DeVos, in odd twist, copies Brown’s school-funding plan
President Trump’s paradoxically pious education secretary, Betsy DeVos, has begun channeling California Gov. Jerry Brown, the former seminarian. She’s nudging local educators to boost funding for poor students and widen school options, oddly leaning left politically.
DeVos’ missionary zeal doesn’t quite match Brown’s, who has shifted $41 billion to California school districts over the past four years, focused on pupils hampered by poverty or limited English under his progressive reform.

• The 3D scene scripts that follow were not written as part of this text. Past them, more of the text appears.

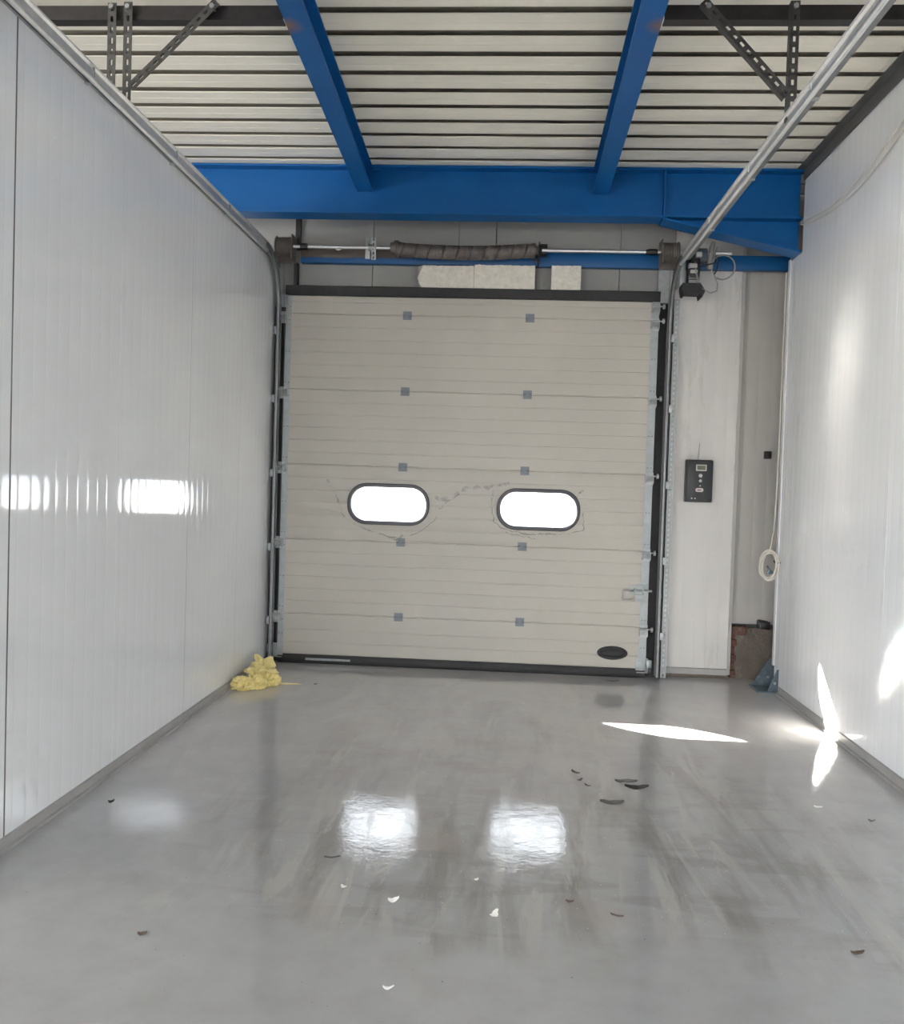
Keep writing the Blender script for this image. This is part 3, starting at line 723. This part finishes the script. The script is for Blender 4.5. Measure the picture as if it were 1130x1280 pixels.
obj('shaft_collar', MB().lathe([(-.06, .016), (-.03, .024), (.02, .024), (.03, .02)], 'X', (1.06, SY, SZ), 14), 'black_steel', sh)
obj('grease_drop', MB().lathe([(-.025, .003), (-.01, .011), (.0, .013), (.012, .009), (.022, .003)], 'X', (-1.42, SY-.003, SZ-.016), 10), 'lightgrey', sh)
bp = ladder(MB(), -1.155, -1.118, SY-.02, SY-.016, SZ-.10, SZ+.075, .035, .02, .35)
bp.box(-1.205, -1.168, SY-.004, SY, SZ-.09, SZ+.075, .001).box(-1.165, -1.158, SY-.02, 7.342, SZ-.03, SZ+.06)
bp.lathe([(-.02, .028), (.02, .028)], 'X', (-1.16, SY, SZ), 16)
obj('bearing_plate', bp, 'galv_dull', sh)
b2 = MB().box(.166, .176, SY-.06, 7.342, SZ-.105, SZ+.05).box(.178, .235, SY+.02, 7.342, SZ-.02, SZ+.055, .002).lathe([(-.014, .03), (.012, .028)], 'X', (.18, SY, SZ), 16)
b2.box(.12, .165, SY-.058, SY-.052, SZ-.10, SZ-.085)
obj('bearing_plate', b2, 'black_steel', sh)
for sg, x0 in ((-1, -1.868), (1, 1.207)):
    obj('lift_cable', MB().tube([(x0+sg*-.02, SY-.066, SZ-.02), (x0-sg*.015, 7.255, 2.6), (x0-sg*.012, 7.262, 1.2), (x0-sg*.01, 7.265, .1)], .002, 5), 'darkgrey', sh)

# ------------------------------------------------------------------ foam offcuts on the lintel
def foam(x0, x1, z1, sl, seed, label):
    z0 = 3.0755; y0, y1 = 7.292, 7.338
    nx = max(8, int((x1-x0)/.014)); nz = 12; rings = []
    for i in range(nx+1):
        u = i/nx; ring = []
        def pt(y, v):
            zt = z0+(z1-z0)*v
            xa = x0+(sl*abs(v-.42)*1.6 if sl else 0); x = xa+(x1-xa)*u
            nn = noise.noise(Vector((x*45, zt*60, seed)))+.5*noise.noise(Vector((x*110, zt*120, seed)))
            return x+.002*nn, y-(.007*nn if y < 7.31 else 0)-.004, zt+(.003*nn if v > .95 else 0)
        for v in range(nz+1): ring.append(pt(y0, v/nz))
        for v in range(nz, -1, -1): ring.append((x0+(x1-x0)*u, y1, z0+(z1-z0)*v/nz*.99))
        rings.append(ring)
    return tag(obj('foam_block', MB().loft(rings), 'foam', angle=50), label, 'foam block', 'foam offcuts on the lintel')
foam(-.795, -.342, 3.252, .05, 1, 'long cream foam block with a broken slanted left end, on the black lintel')
foam(-.337, .147, 3.262, 0, 6, 'middle cream rough foam block under the right end of the spring')
foam(.278, .510, 3.266, 0, 11, 'short square cream foam block, alone at the right on the lintel')

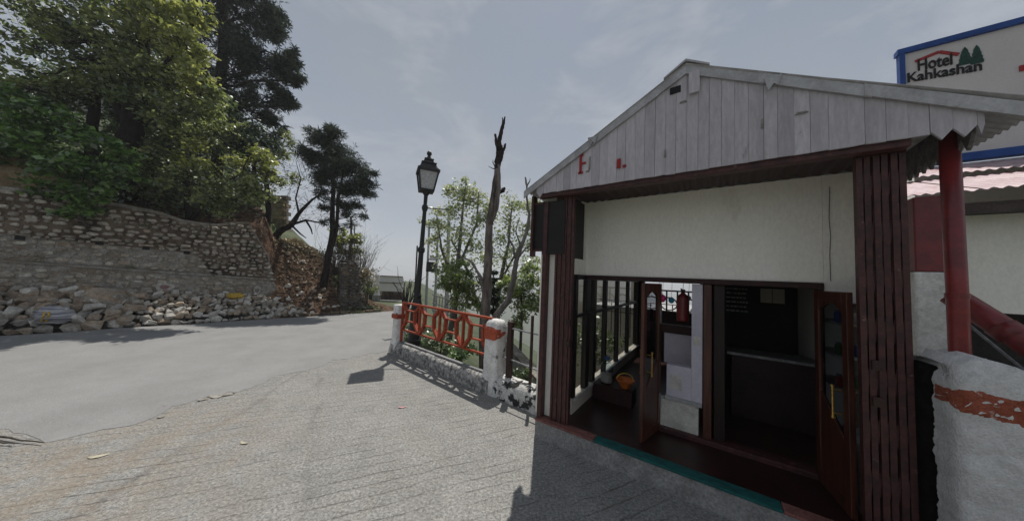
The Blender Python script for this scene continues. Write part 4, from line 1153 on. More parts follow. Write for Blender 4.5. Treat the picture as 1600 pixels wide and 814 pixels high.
def door_leaf(hinge, ang, wid, height, z0, label):
    d = KU * math.cos(ang) + KV * math.sin(ang); nrm = np.array([-d[1], d[0], 0])
    def D(a, b, z): return K(hinge[0], hinge[1], z0) + d * a + nrm * b + np.array([0, 0, z])
    t = .045; st = .085
    leaf = MB(D)
    leaf.box(0, st, 0, t, 0, height); leaf.box(wid - st, wid, 0, t, 0, height); leaf.box(st, wid - st, 0, t, height - .1, height)
    leaf.box(st, wid - st, 0, t, 0, .12)
    # arched head
    n = 8
    arc = [(st, height - .1)] + [(st + (wid - 2 * st) * k / n, height - .2 + .085 * math.sin(math.pi * k / n)) for k in range(n + 1)] + [(wid - st, height - .1)]
    leaf.prism(arc, .004, t - .004, axis=1)
    # slanting panel at the foot
    leaf.prism([(st, .12), (wid - st, .12), (wid - st, .62), (st, .95)], .008, t - .008, axis=1)
    lo_ = leaf.build('door_leaf', MT['wood_door'], ki, bevel=.005)
    if label: lo_['label'] = label
    MB(D).box(st, wid - st, .018, .024, .63, height - .12).build('glass', MT['glass_door'], lo_)
    for b_ in (-.05, t + .05):
        hb = MB(D); hb.tube([(wid - .13, b_, .82), (wid - .13, b_, 1.1)], .010, 8)
        for z_ in (.85, 1.07): hb.tube([(wid - .13, b_, z_), (wid - .13, .01 if b_ < 0 else t - .01, z_)], .008, 6)
        for z_ in (.815, 1.105): hb.tube([(wid - .13, b_, z_ - .01), (wid - .13, b_, z_ + .01)], .015, 8)
        hb.build('handle', MT['brass'], lo_)
    mb = MB(D); mb.box(.02, .06, t, t + .012, height - .55, height - .3); mb.box(.02, .06, t, t + .012, .3, .5); mb.build('hinge', MT['metal_grey'], lo_)
door_leaf((1.47, .84), math.radians(-104), .55, 2.0, FZ + .01, 'left glazed wooden door leaf swung open')
door_leaf((3.015, .83), math.radians(-82), .6, 2.0, FZ + .01, 'right glazed wooden door leaf swung open')
# right side wall, shelf niche and interior shell
MB(K).box(3.36, 3.41, .2, 5.1, -1, 3.55).build('side_wall', MT['cream'], ki)
MB(K).box(3.2, 3.355, .3, .85, FZ, .9).build('shelf_base', MT['white_wash'], ki)
shf = MB(K)
for z_ in (1.3, 1.62, 1.95): shf.box(3.12, 3.355, .6, 1.2, z_, z_ + .025)
shf.build('shelf', MT['tile_white'], ki)
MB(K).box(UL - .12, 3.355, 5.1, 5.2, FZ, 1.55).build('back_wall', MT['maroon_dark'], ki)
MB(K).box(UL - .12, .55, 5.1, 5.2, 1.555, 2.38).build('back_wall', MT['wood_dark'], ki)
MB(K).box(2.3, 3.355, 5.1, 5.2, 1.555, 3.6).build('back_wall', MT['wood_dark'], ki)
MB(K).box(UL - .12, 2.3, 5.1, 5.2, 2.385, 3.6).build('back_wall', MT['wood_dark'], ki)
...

Yet, ironically, the Trump administration aims to copy Brown’s radical change in how states fund schools: Fill the backpacks of poor children with shiny and portable doubloons, then nudge their parents to shop in a market of diverse schools. Policy innovators coast to coast call it “weighted-pupil funding.”
Equity advocates battled mightily over the past half century to equalize school spending per pupil across rich and poor communities, upending state finance schemes built on grossly unequal property values and tax revenues. DeVos now embraces Brown’s further step of allocating more for each impoverished student who must leap higher to clear state achievement standards.
Brown has pulled off the largest reallocation of public resources ever attempted by a state since President Lyndon B. Johnson’s Great Society initiatives. School spending has jumped 29 percent in Los Angeles, for example, in recent years, while dollars going to affluent communities remain largely unchanged.
The rub is that Brown’s bonanza often fails to reach poor kids, according to a flurry of successful lawsuits brought by the American Civil Liberties Union. The governor’s program operates like a dump truck, rather than a backpack. Fresh dollops of dollars are dropped on local school boards, then Brown fails to ask which schools and students truly benefit.
Teachers unions warmly embrace Brown’s blank check for school boards, putting billions of new dollars on the bargaining table, allowing higher salaries
and fending off efforts to slow soaring pension costs — rather than reaching classrooms.
“The theory behind Brown’s program is a good one; it’s equity based,” said Sylvia Torres-Guillen, ACLU director of education equity. “But we’re seeing a shell game being played, where the money is not reaching highneeds students.” She moved against one school board after it purchased a bullet-tracking gizmo that police claimed would cut gang violence.
The DeVos plan will combat Brown’s see-no-evil tack, requiring educators to send dollars directly to poor achievers. “It pushes Gov. Brown’s reform down to the school level, and you have to prove the money is reaching the kids,” said Lisa Snell at the Reason Foundation, a libertarian lobby in Los Angeles that eagerly supports the DeVos initiative.
Discernible gains in learning are emerging — at least rising math scores in high schools — in California districts enjoying the biggest cash infusions, economists Rucker Johnson and Sean Tanner reported this month. My own team finds steeper learning curves in L.A. schools drawing Brown’s progressively weighted dollars, powered by smaller classes, lighter teaching loads and access to college-prep courses.
But stubborn achievement gaps between poor and better-off students have yet to budge, nearing the fifth year of Brown’s ambitious effort. Voters should ask the candidates running to replace him how they will address this issue.
Critics worry that DeVos simply wants to spread taxpayer dollars to charter and religious schools, animated by her own Christian fervor. She’s also beset by policy whiplash: Days after announcing her bold reform, the White House proposed slashing $3.6 billion in education spending.
Still, DeVos’ effort to recast school funding has won bipartisan support in Congress ever since Sen. Lamar Alexander, R-Tenn., a moderate, endorsed the idea. It blends that Democratic drive to lift poor children with Republican yearning for neighborhood control of schools.
Several school districts already weight funding toward poor kids, including Long Beach and San Francisco. But bureaucrats and union leaders often undercut these experiments, quietly subverting the power of school principals to control their own budgets and hire strong teachers. Labor chiefs have endorsed site-led public schools in Boston and L.A. — mimicking charter schools — where principals exercise control and teachers remain union members.
Their eerily similar fix differs when it comes to DeVos’ faith in market magic, versus Brown’s worship of union interests. Neither camp talks of whether principals actually deploy their discretionary riches to select inspiring teachers or inventively engage their students. At least the DeVos plan requires careful study of whether struggling pupils feel the benefits of new dollars, and through what changes, inside schools.
“It’s a positive step,” Torres-Guillen says. “But if we want true success for our students, we can’t afford just baby steps.”